Thursday, March 8, 2007

Nancy Pelosi

One of my son's teachers lost it yesterday. Evidently, as part of a current event student reader, there was a question asked about the first woman Speaker of the United States House of Representatives that the majority of the fifth grade class could not answer because they had not a clue as to the woman referenced. The teacher was astounded that the kids don't watch the news and loudly suggested they begin doing so that very evening.
Well, I told Scott about Nancy Pelosi, but I don't think the impression I gave him was what the teacher would have expected. I wasn't warm fuzzy about the fact that this congress' composition might signal an advancement in civil rights in that for the first time we have a woman second in line to the presidency. Not did I proudly note that a Catholic grandmother has risen to this height of authority in our government. I flatly told him those things. I also let him know that she isn't Pro-Life. We discussed the implications of a private individual ignorantly being pro-choice as opposed to a person in power ignorantly fostering pro-choice legislation. Her being Catholic and pro-choice didn't make sense to him.
After we spoke, I thought about the fact that most of the kids in his class don't watch the news.
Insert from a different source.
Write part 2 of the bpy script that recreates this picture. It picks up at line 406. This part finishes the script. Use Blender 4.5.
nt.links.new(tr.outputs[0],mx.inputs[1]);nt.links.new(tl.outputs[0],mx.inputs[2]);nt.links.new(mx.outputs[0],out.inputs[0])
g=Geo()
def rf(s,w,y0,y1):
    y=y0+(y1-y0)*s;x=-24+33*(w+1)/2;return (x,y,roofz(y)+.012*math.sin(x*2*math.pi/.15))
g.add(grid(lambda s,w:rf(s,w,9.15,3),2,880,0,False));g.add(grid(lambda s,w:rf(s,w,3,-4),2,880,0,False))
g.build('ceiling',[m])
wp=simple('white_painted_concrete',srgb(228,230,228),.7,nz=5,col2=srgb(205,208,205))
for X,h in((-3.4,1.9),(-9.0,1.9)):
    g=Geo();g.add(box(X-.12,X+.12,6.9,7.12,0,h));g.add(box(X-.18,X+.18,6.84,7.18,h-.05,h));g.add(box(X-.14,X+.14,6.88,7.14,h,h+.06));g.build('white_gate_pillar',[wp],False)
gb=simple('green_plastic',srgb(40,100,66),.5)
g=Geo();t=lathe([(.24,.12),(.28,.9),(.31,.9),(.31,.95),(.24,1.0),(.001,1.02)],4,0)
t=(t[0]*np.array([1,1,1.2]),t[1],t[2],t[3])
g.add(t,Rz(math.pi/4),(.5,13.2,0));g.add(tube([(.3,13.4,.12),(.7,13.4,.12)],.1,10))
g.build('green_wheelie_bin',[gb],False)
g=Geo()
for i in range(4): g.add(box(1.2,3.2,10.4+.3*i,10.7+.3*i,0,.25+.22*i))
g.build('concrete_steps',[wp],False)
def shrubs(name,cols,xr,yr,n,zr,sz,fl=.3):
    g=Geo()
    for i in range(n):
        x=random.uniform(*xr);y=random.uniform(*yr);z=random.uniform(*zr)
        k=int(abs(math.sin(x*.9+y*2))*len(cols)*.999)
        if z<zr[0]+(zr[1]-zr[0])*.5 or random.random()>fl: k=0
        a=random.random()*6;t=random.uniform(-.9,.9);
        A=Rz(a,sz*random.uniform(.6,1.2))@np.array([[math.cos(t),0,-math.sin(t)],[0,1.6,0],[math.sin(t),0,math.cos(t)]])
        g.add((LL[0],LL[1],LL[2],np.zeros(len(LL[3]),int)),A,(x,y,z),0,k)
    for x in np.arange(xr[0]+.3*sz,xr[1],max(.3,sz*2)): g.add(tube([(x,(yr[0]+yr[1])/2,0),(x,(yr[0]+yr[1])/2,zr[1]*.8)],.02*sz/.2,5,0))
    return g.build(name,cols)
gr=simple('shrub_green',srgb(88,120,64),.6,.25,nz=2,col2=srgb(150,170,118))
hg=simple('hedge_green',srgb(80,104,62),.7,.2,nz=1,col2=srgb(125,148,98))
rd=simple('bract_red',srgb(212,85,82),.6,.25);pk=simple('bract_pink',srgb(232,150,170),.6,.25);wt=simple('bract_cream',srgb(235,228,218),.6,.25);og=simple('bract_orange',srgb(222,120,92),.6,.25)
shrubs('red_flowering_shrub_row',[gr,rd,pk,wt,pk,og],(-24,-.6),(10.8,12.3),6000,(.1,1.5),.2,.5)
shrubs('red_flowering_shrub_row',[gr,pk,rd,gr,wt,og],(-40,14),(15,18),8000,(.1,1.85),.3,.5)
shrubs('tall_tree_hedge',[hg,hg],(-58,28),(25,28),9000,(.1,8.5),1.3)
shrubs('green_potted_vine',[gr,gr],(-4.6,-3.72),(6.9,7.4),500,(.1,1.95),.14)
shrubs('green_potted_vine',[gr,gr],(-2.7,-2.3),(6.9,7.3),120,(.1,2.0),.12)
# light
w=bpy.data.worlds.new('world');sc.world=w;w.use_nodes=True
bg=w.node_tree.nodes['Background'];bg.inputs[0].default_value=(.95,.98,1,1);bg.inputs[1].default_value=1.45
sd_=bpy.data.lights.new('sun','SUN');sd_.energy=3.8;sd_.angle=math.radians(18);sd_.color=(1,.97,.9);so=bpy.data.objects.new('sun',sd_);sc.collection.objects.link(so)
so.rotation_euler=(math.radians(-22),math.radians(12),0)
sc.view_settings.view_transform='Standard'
My first thought was that they were mindlessly watching some Nickelodeon show at the time, but then I began thinking about Scott's lack of awareness. When he was born I would have probably pegged fourth grade as the year I would have wanted to begin heightening his exposure to televised world news events, yet I haven't even begun to do so in fifth grade. The greatest reason for that has to be the 9/11 attacks. He was in kindergarten when they occurred.
I used to be a news junkie. I watched the news whenever I could and I'd jump back and forth between the news magazine shows regularly every evening - Dan Rathers often danced between the other networks' couples (Jane Pauley and Stone Phillips/Barbara Walters and Hugh Downs). I couldn't get enough. Within a day of 9/11, I got my fill. It was too raw; too real. It all became too much.
The impact, for me, was that news no longer just reported information; it transmitted pain. Even during the crisis of Katrina, I didn't watch. I'd listen to and read reports, but not watch the nightly or magazine news programs. It isn't that I can't - that it is too much of an emotional burden - I've just had enough. So, with that perspective in mind, doesn't it seem that a person of that mindset would not be overly eager to sit her child down to watch the news? And, continuing down that path, might not other parents, consciously or unconsciously, be doing the same? I remember Scott's kindergarten teacher remarking that not one child in his class had brought the events of 9/11 up in class, not one. That is noteworthy in that Scott's class members were extremely gregarious - it seemed like the kids in Scott's class discussed amongst each other everything that was discussed or done outside of class. His teacher was prepared for damage control, yet never had to handle anything related to 9/11. That being the case, it makes sense that parents who sheltered their young and extremely impressionable children from the news/pain of those days might not be eager to now sully those same kids. Makes sense to me. Peace.